C’est ce qui a permis à Clément Santander, lors du Swiss Peaks 380, d’aller jusqu’au bout. Pourtant, après 200 km, l’une de ses jambes « ne se fléchit plus, l’obligeant à descendre sur les bâtons, en boîtant ». C’est ensuite son autre jambe qui flanche, et il termine les 180 km qui restent « aux forceps ».
L’analogie avec certaines phases de transformation, pour les entreprises, apparaît. La résilience se bâtit « au niveau de l’organisation, des process et de la gouvernance », fait observer Albert Meige. Au bureau de Paris d’Arthur D. Little, certains associés sont spécialisés « dans la résilience des chaînes d’approvisionnement, par exemple ».
De son côté, Clément Santander mentionne l’alternance, pour les consultants, « de boosts d’endorphine après une réunion client qui s’est bien passée, où l’on a délivré de la valeur » et les moments « où l’on reçoit une forte pression : ça peut se compliquer pour l’équipe alors que les deadlines approchent ». Il faut donc être en mesure « de s’accrocher ».
Jusqu’à dix-sept heures hebdo consacrées à l’entraînement
Dans le conseil en stratégie, les agendas débordent. Préparer un ultratrail requiert donc une organisation au cordeau.
Le DG de Blue Shift indique effectuer « en période normale, deux sorties de deux heures max par semaine, moyennant des plages horaires sanctuarisées, et des sorties plus longues le week-end ». De son côté, Clément Santander s’astreint « à une routine », sautant le repas de midi quand il n’a pas de déjeuner client – pour aller courir – et faisant des sorties de plusieurs heures le week-end. « C’est suffisant car, dans l’ultratrail, l’objectif est de courir longtemps, pas de faire de la top performance. »

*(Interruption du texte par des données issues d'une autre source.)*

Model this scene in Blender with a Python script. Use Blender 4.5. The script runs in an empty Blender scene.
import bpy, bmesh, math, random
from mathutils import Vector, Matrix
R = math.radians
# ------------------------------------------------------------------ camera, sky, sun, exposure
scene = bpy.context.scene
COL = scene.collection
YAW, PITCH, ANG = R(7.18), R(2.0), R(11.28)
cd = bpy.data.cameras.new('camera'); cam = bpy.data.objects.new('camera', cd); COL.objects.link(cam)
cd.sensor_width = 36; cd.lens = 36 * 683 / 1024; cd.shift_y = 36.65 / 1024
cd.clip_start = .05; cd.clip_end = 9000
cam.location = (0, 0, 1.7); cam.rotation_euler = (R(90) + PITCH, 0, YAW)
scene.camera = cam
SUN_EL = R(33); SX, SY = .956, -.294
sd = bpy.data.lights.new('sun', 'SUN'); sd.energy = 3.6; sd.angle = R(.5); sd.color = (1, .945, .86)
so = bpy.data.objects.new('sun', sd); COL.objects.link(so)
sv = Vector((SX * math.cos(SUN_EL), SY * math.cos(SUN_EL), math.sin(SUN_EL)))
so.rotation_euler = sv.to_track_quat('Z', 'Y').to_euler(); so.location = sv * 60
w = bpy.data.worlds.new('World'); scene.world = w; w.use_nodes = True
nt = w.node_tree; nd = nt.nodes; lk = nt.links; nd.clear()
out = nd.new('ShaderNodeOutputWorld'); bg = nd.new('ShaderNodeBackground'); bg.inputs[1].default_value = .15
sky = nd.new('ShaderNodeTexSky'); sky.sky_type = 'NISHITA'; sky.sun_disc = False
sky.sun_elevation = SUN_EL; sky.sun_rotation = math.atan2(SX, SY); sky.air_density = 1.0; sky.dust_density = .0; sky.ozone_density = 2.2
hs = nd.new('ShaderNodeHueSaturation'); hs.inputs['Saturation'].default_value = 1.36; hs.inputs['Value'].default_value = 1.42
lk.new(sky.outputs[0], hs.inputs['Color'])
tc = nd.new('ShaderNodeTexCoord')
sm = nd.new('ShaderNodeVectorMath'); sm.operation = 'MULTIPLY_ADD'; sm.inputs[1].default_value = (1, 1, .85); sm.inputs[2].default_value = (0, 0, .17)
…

Si la nutrition est importante, Albert Meige se dit « plutôt saucisson-fromage que compote bio et boisson d’effort ». Quant à Clément Santander, bien qu’il ait « lu des blogs dédiés à l’ultra-endurance et testé quelques petites choses », il se reconnaît dans l’approche d’Albert Meige « qui préconise le plaisir dans la nourriture », moyennant une juste mesure, ou non !
La passion commune des deux associés pour l’ultratrail, qu’ils ont partagée dans des posts LinkedIn, a créé « de l’envie et de l’émulation » chez Arthur D. Little. Une communauté de coureurs s’est ainsi constituée. Elle adopte son propre rythme et « allonge progressivement ses distances, dans l’optique prochaine d’un 100 km ». Pour parler d’ultratrail, il faut dépasser les 80.
« Who says it can’t be done ? » La citation est du fondateur du cabinet, Arthur D. Little himself.